To end with the beginning, the preface by David Mattingly throws down a provocative gauntlet (perhaps reflecting a theme of the 2008 Critical Roman Archaeology Conference at Stanford), aimed at Roman archaeologists in the U.S., who he characterizes as abundantly supported but little engaged with recent British/European critical debates. He asserts that the U.S. “punches below its weight” in setting agendas for critical archaeology. Europe, he suggests, has moved productively beyond the traditional archaeological foci of “art, architecture, and the Roman army” towards emphasis of “landscape archaeology, economic themes, material culture and identity.” It strikes this reviewer that if the terms “art, architecture, and the Roman army” are changed to “visual culture, the built environment, and the material/institutional framework of the Roman military” there is not much separating the old from the new.
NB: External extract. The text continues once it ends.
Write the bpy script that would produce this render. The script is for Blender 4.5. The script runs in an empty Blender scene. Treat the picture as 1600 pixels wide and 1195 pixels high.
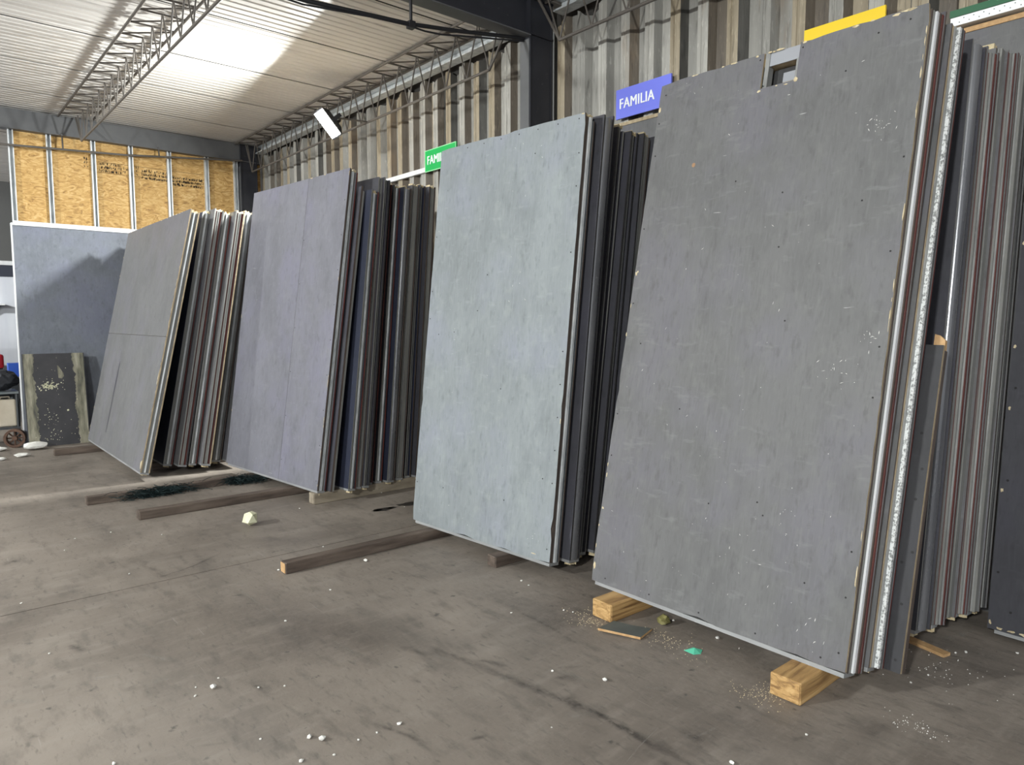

After all, how could one ask questions about the landscape, the economy, the material culture, or the identity of ancient Romans without reference to visual culture and built environments? Indeed, in this very volume, wherever such attention has been given, a stronger theorization has resulted. Perhaps the difference is as much one of style than of a moving debate — but whatever the case, these essays carry the conversation.

Notes

1. Guy Rogers, The Sacred Identity of Ephesos: Foundation Myths of a Roman City. London: Routledge, 1991.